Le Temps des Figures du Soleil Noir marks a rare moment when Unglee Izi’s vast, clandestine practice coalesces into something you can actually hold. A French artist, composer, author, photographer and typographist, he has long cultivated an aesthetic of opacity: impenetrable long‑form pieces, scarce live appearances, almost no explanatory discourse. His work hovers at the edges of electronic music yet refuses to settle into any recognisable genre, as if the machines themselves were trying to dream beyond their circuits. With this new composition - a strictly four‑hour work spread across four compact discs - he offers what is arguably his most introspective and self‑contemplating statement, not by clarifying his methods but by doubling down on immersion and duration. Composed and recorded in near‑total isolation, literally disconnected from the world, Le Temps des Figures du Soleil Noir feels less like a “studio album” and more like the residue of a private ritual. Unglee Izi locked himself away for two years to carve this piece from silence, following an open‑ended quest in sound that has no obvious narrative arc yet a palpable inner logic. The music unfolds with surgical precision: tones emerge with almost forensic care, electronic textures are shaved to the micron, and dynamics creep so gradually that changes often register first in the body rather than the ear.
Dark and blissful sensations coexist: low‑frequency murmurs and hovering drones are streaked with fragile harmonics, while glacial pulses occasionally coalesce into something like rhythm before dissolving again into a weightless stasis. It is electronic, yes, but stripped of genre marker and timeline, as if composed outside history. This is demanding music, and it insists on a different contract with the listener. Four hours is not a flex but a necessary frame, a way to stretch perception so that the “moment” can be experienced rather than merely signposted. Instead of climaxes, there are slow shifts in density; instead of melodies, recurring spectral figures that only reveal themselves after prolonged exposure. The sense of being gently but inexorably drawn toward “unknown spiritual realms” is not an empty promise but the result of how sound, silence and duration are braided together. At times, the work feels almost monastic in its restraint, at others like an abstracted, black‑sun take on ambient ecstasy, suffused with a mystifying, dark/bliss aura that is more visionary than depressive. You do not so much listen to these four discs as enter them, and once inside, the usual distinction between background and foreground sound collapses.

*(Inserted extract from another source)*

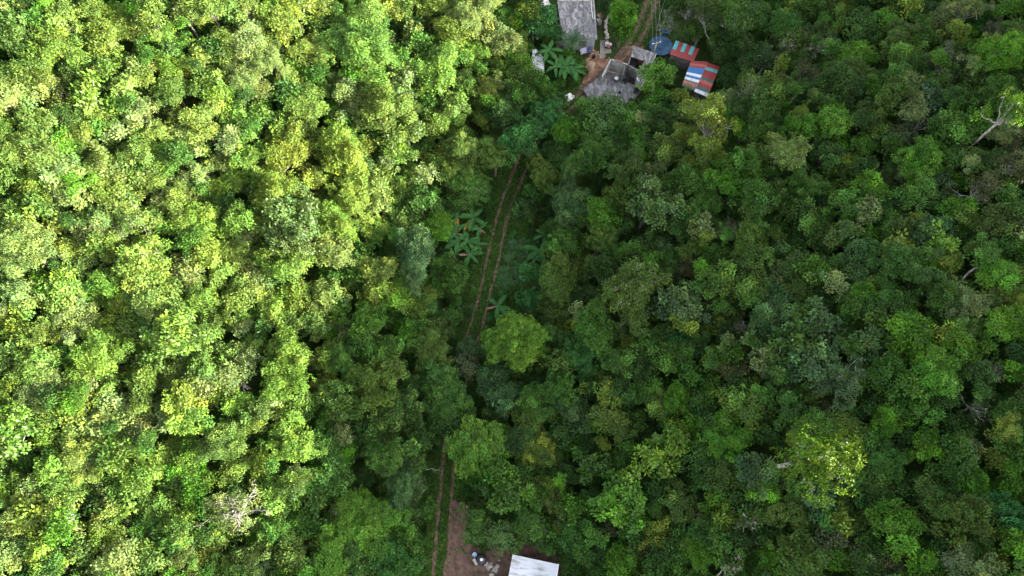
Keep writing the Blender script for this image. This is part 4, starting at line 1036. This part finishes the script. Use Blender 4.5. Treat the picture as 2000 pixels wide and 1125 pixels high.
# spiky plants
M['spiky'] = mat_banana('grey_green_blade', (.036, .100, .032), (.10, .18, .08))
def spiky_mesh(seed, n=17, L=1.0):
    rr = random.Random(seed); v, f = [], []
    for i in range(n):
        a = i * 2.39996; el = 1.25 - 1.1 * i / n + rr.uniform(-.15, .15); l = L * rr.uniform(.75, 1.1); w_ = .14
        d = Vector((math.cos(a), math.sin(a), 0)); s = Vector((-d.y, d.x, 0)); k = len(v)
        for t in (0, .4, .75, 1.0):
            p0 = d * l * t * math.cos(el * (1 - .25 * t)) + Vector((0, 0, l * (t * math.sin(el) - .30 * t * t)))
            ww = w_ * (1 - t) ** .6 * .5 + .004
            v += [tuple(p0 - s * ww), tuple(p0 + s * ww)]
        for j in range(3): f.append((k + 2 * j, k + 2 * j + 1, k + 2 * j + 3, k + 2 * j + 2))
    me = bpy.data.meshes.new('spiky_plant'); me.from_pydata(v, [], f); me.materials.append(M['spiky']); return me
sm = [spiky_mesh(k) for k in range(4)]
rr = random.Random(5); k = 0
for j in range(8):
    for i in range(5):
        px, py = 985 + i * 11.5 + rr.uniform(-4, 4) - j * 1.5, 474 + j * 12 + rr.uniform(-4, 4)
        if px > 1032 and py > 530: continue
        q = onto(px, py, .3)
        if abs(q.x - float(track_x(q.y))) < 1.5: continue
        o = link(bpy.data.objects.new('spiky_plant', sm[k % 4])); o.location = (q.x, q.y, G(q.x, q.y) + .02); s = rr.uniform(.75, 1.2); o.scale = (s, s, s); o.rotation_euler = (0, 0, rr.uniform(0, 6))
        tag(o, 'grey-green spiky plants massed right beside the dirt track', 'spiky plant', 'spiky plants beside the track'); k += 1
for px, py, s, lb in ((899, 598, 1.15, 'green spiky plant, the farther of the pair from the track'), (918, 603, 1.25, 'silvery spiky plant, the nearer of the pair to the track')):
    q = onto(px, py, .3); o = link(bpy.data.objects.new('spiky_plant', sm[k % 4])); o.location = (q.x, q.y, G(q.x, q.y) + .05); o.scale = (s, s, s); tag(o, lb, 'spiky plant'); k += 1
# fallen wood and loose boughs seen between the crowns
def bough(px, py, h, ln, yaw, r, mat, label, name='dead_branch', seed=0):
    q = onto(px, py, h); rr = random.Random(seed + int(px))
    z = G(q.x, q.y) + h; d = Vector((math.cos(yaw), math.sin(yaw), 0)); s = Vector((-d.y, d.x, 0))
    o = empty(name, (q.x, q.y, z)); tag(o, label, 'branch')
    pts = [Vector((q.x, q.y, z)) + d * ln * (t - .5) + s * rr.uniform(-.12, .12) * ln * .5 + Vector((0, 0, rr.uniform(0, .2) + t * .5)) for t in np.linspace(0, 1, 6)]
    MB().tube(pts, [r, r * .9, r * .8, r * .65, r * .5, r * .25], 7).build('limb', mat, o, True)
    for i in range(3):
        p0 = pts[2 + i]; e = p0 + d * ln * rr.uniform(.15, .3) + s * ln * rr.choice((-1, 1)) * rr.uniform(.15, .3) + Vector((0, 0, .3))
        MB().tube([p0, p0.lerp(e, .5) + Vector((0, 0, .08)), e], [r * .5, r * .35, r * .15], 5).build('twig', mat, o, True)
bough(1912, 525, 3.0, 5.5, .45, .13, M['bark'], 'grey fallen branch among bright crowns near the shaded edge')
bough(962, 592, .25, 1.6, -.5, .06, M['bark'], 'pinkish dry stalk lying across the right wheel rut')
bough(846, 917, 3.2, 2.0, -.1, .045, M['bark'], 'thin pale bough jutting towards the lower track')
bough(1130, 1016, 3.5, 4.0, -.3, .09, M['bark'], 'bare pale bough over the dark gap above the white roof')
bough(1290, 985, 1.0, 3.0, 1.2, .08, M['bark'], 'short grey bough in the dark gap of the lower shaded slope')
# ------------------------------------------------------------------ undergrowth and small forest trees that fill between the crowns
OPEN = [  # photo polygons kept clear of undergrowth (ground level)
    [(1082, -20), (1170, -20), (1176, 112), (1085, 112)], [(1165, 20), (1200, 20), (1200, 110), (1165, 110)], [(1130, 200), (1140, 95), (1200, 90), (1290, 90), (1300, 130), (1240, 205)],
    [(1300, 75), (1370, 75), (1412, 125), (1395, 205), (1325, 190), (1296, 120)], [(1262, 62), (1322, 62), (1322, 116), (1262, 116)], [(1030, 95), (1072, 95), (1072, 150), (1030, 150)],
    [(850, 1130), (872, 985), (925, 985), (925, 1040), (1000, 1060), (1110, 1060), (1110, 1150), (850, 1150)], [(1040, -20), (1078, -20), (1078, 20), (1040, 20)], [(1280, 10), (1320, 10), (1320, 70), (1278, 70)], [(872, 415), (945, 415), (950, 505), (870, 505)], [(975, 465), (1035, 465), (1030, 560), (955, 560)]]
OPENW = [np.array([[*P(*q)][:2] for q in poly]) for poly in OPEN]
def in_poly(x, y, poly):
    r = np.zeros(len(x), bool); n = len(poly)
    for i in range(n):
        (x1, y1), (x2, y2) = poly[i], poly[(i + 1) % n]
        c = ((y1 > y) != (y2 > y)) & (x < (x2 - x1) * (y - y1) / (y2 - y1 + 1e-12) + x1)
        r ^= c
    return r
def spots(gap, x0, x1, y0, y1, seed):
    rg = np.random.default_rng(seed)
    xs, ys = np.meshgrid(np.arange(x0, x1, gap), np.arange(y0, y1, gap))
    x = xs.ravel() + rg.uniform(-.45, .45, xs.size) * gap; y = ys.ravel() + rg.uniform(-.45, .45, xs.size) * gap
    return x, y, rg
OC = np.array(OCC)
def cover(x, y, k):
    """Is the spot under a crown, shrunk by k?"""
    r = np.zeros(len(x), bool)
    for cx, cy, cr, cz in OC: r |= (x - cx) ** 2 + (y - cy) ** 2 < (cr * k) ** 2
    return r
def frame_mask(x, y, z, mg):
    q = np.stack([x, y, z - CAM_H], -1)
    up = np.array([0, math.cos(_p), math.sin(_p)]); fw = np.array([0, math.sin(_p), -math.cos(_p)])
    dep = q @ fw
    return (np.abs(q[:, 0] / dep) < (1000 + mg) / FPX) & (np.abs(q @ up / dep) < (562.5 + mg) / FPX)
TALL = [[(1120, 90), (1300, 90), (1310, 235), (1240, 250), (1120, 225)], [(1290, 75), (1412, 110), (1420, 225), (1380, 250), (1320, 235)], [(850, 400), (960, 400), (965, 550), (850, 550)], [(1020, 90), (1080, 90), (1080, 185), (1020, 185)], [(1075, 0), (1200, 0), (1200, 150), (1075, 150)], [(850, 900), (930, 900), (1110, 1040), (1110, 1180), (840, 1180)], [(955, 440), (1080, 440), (1050, 650), (940, 650)]]
TALLW = [np.array([[*P(*q)][:2] for q in poly]) for poly in TALL]
def clear(x, y, tw):
    ok = np.abs(x - track_x(y)) > tw
    for poly in OPENW: ok &= ~in_poly(x, y, poly)
    return ok
def small_crowns(x, y, z, rad, hgt, tone, style, keep, rg):
    """Leaf-clump masses joined into one mesh."""
    V, T = [], []
    for i in range(len(x)):
        st = style[i]
        cm, _, R0, hc = proto(st, 0 if rad[i] < 1.9 else 1, int(rg.integers(3)))
        n = len(cm.vertices)
        co = np.empty(n * 3, np.float32); cm.vertices.foreach_get('co', co); co = co.reshape(-1, 4, 3)
        ti = np.empty(n * 4, np.float32); cm.attributes['tint'].data.foreach_get('color', ti); ti = ti.reshape(-1, 4, 4)[:, 0, :3]
        sel = rg.random(len(co)) < keep
        co, ti = co[sel], ti[sel]
        s = rad[i] / R0; a = rg.uniform(0, 6.28)
        c_, s_ = math.cos(a) * s, math.sin(a) * s
        o = np.empty_like(co)
        o[..., 0] = co[..., 0] * c_ - co[..., 1] * s_ + x[i]; o[..., 1] = co[..., 0] * s_ + co[..., 1] * c_ + y[i]
        o[..., 2] = (co[..., 2] - hc) * s + z[i] + hgt[i]
        V.append(o); T.append(ti * tone[i])
    V = np.concatenate(V); T = np.concatenate(T)
    return V.reshape(-1, 3), np.arange(len(V) * 4).reshape(-1, 4), np.repeat(T, 4, 0)
def tones(n, keys, rg):
    c = np.array([COLR[k] for k in keys])[rg.integers(len(keys), size=n)]
    return c * np.exp(rg.normal(0, .2, (n, 1)))
# low bushes over the whole forest floor
x, y, rg = spots(1.6, -78, 78, -16, 108, 11)
z = ground(x, y)
ok = clear(x, y, 1.5) & frame_mask(x, y, z + 2, 90) & ~cover(x, y, .62)
x, y, z = x[ok], y[ok], z[ok]
valley = np.abs(x - axis_x(y)) < 10
rad = rg.uniform(.8, 1.7, len(x)) * np.where(valley, .75, 1); hgt = rg.uniform(.35, 1.9, len(x)) * np.where(valley, .5, 1)
near = np.abs(x - track_x(y)) < 3.2
rad = np.where(near, rad * .7, rad); hgt = np.where(near, hgt * .6, hgt)
v, f, tt = small_crowns(x, y, z, rad, hgt, tones(len(x), 'dgdgoe', rg), np.array(list('mfmcm'))[rg.integers(5, size=len(x))], .8, rg)
u = link(bpy.data.objects.new('undergrowth', mesh_np('undergrowth', v, f, M['leaf'], tt)))
tag(u, kind='stuff')
print('undergrowth', len(x), len(f))
# middling trees wherever no listed crown stands, and on past the frame up to the ridge that throws the shade
x, y, rg = spots(2.4, -125, 125, -75, 140, 12)
z = ground(x, y)
d = x - axis_x(y)
ok = (clear(x, y, 4.0) & frame_mask(x, y, z + 4, 190) & ~cover(x, y, .60)) | (frame_mask(x, y, z + 4, 520) & ~frame_mask(x, y, z + 4, 190) & clear(x, y, 4.0) & (rg.random(len(x)) < .42)) | ((d > CREST_D - 8) & (d < CREST_D + 4) & (y < 95))
for poly in TALLW: ok &= ~in_poly(x, y, poly)
ok &= (np.abs(d) > 11) | (rg.random(len(x)) < .25)
x, y, z = x[ok], y[ok], z[ok]
rad = rg.uniform(.8, 2.0, len(x)) * np.where(frame_mask(x, y, z + 4, 150), 1, 1.55); hgt = rg.uniform(2.4, 6.8, len(x))
v, f, tt = small_crowns(x, y, z, rad, hgt, tones(len(x), 'gdgoobydgp', rg), np.array(list('mfmcmo'))[rg.integers(6, size=len(x))], .8, rg)
V_, T_ = [v], [tt]
for x0, y0, z0, yaw, sx, sy, sz, cm, base in MASS:
    n = len(cm.vertices)
    co = np.empty(n * 3, np.float32); cm.vertices.foreach_get('co', co); co = co.reshape(-1, 3)
    ti = np.empty(n * 4, np.float32); cm.attributes['tint'].data.foreach_get('color', ti); ti = ti.reshape(-1, 4)[:, :3]
    a, b = co[:, 0] * sx, co[:, 1] * sy
    V_.append(np.stack([a * math.cos(yaw) - b * math.sin(yaw) + x0, a * math.sin(yaw) + b * math.cos(yaw) + y0, co[:, 2] * sz + z0], -1)); T_.append(ti * base)
v = np.concatenate(V_); tt = np.concatenate(T_); f = np.arange(len(v)).reshape(-1, 4)
u = link(bpy.data.objects.new('forest', mesh_np('forest', v, f, M['leaf'], tt)))
tag(u, kind='stuff')
print('forest', len(x), len(f))
# grass and weeds along the track, as blades
x, y, rg = spots(.30, -12, 32, -14, 112, 13)
dt = np.abs(x - track_x(y))
ok = (dt < 5.5) & ((np.abs(dt - .8) > .26) | (rg.random(len(x)) < .05)) & frame_mask(x, y, ground(x, y), 60)
for poly in OPENW[:3]: ok &= ~in_poly(x, y, poly)
dy = np.array([[*P(*q)][:2] for q in [(884, 976), (914, 980), (940, 1078), (1000, 1080), (990, 1140), (868, 1140)]])
ok &= ~in_poly(x, y, dy) | (rg.random(len(x)) < .08)
x, y = x[ok], y[ok]
cen = np.stack([x, y, ground(x, y) + .02], -1)
tone = tones(len(x), 'gbgo', rg) * 1.15
nrm = unit(np.stack([rg.normal(0, .2, len(x)), rg.normal(0, .2, len(x)), np.ones(len(x))], -1))
v, f, tt = rosettes(cen, nrm, 7, .36, .08, rg, tone, droop=-.5)
u = link(bpy.data.objects.new('grass', mesh_np('grass', v, f, M['leaf'], tt)))
tag(u, kind='stuff')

The physical edition amplifies this sense of immersion. The four CDs are housed in a thick cardboard slipcase that treats the box set as an object of contemplation rather than mere storage. Inside, a 150‑plus‑page booklet becomes an integral part of the work rather than an afterthought. Photographer Sy Coleman contributes a documentary suite that attempts to retrace the different phases of the project’s creation, capturing the spaces, tools and gestures that surrounded Unglee Izi’s long seclusion. These images do not “explain” the music so much as mirror its atmosphere: stark light and shadow, textures of walls and cables, the quiet intensity of a solitary practice. Interwoven with the photographs is a text by Unglee Izi himself, La Clef, written during the development of Coleman’s gallery, which enters into a dialogue with the images and the sound. A few of the photographs are by Unglee Izi, folding his eye back into the documentation of his own work and further blurring the lines between composer, subject and observer. Taken together, the four discs, the booklet and the slipcase form a single, hermetic environment - a slow‑time device painstakingly assembled over two years, completed just in time to be fixed into this box. In an era of accelerated listening and disposable playlists, Le Temps des Figures du Soleil Noir feels almost defiant: a four‑hour demand on attention, a refusal to explain itself, a document of an artist for whom sound remains an inexhaustible, unsolved problem. Those willing to surrender to its scale will find that its “figures” of the black sun do emerge over time - not as clear images, but as afterglows on the inner eyelid, traces of an experience that lingers long after the final disc falls silent.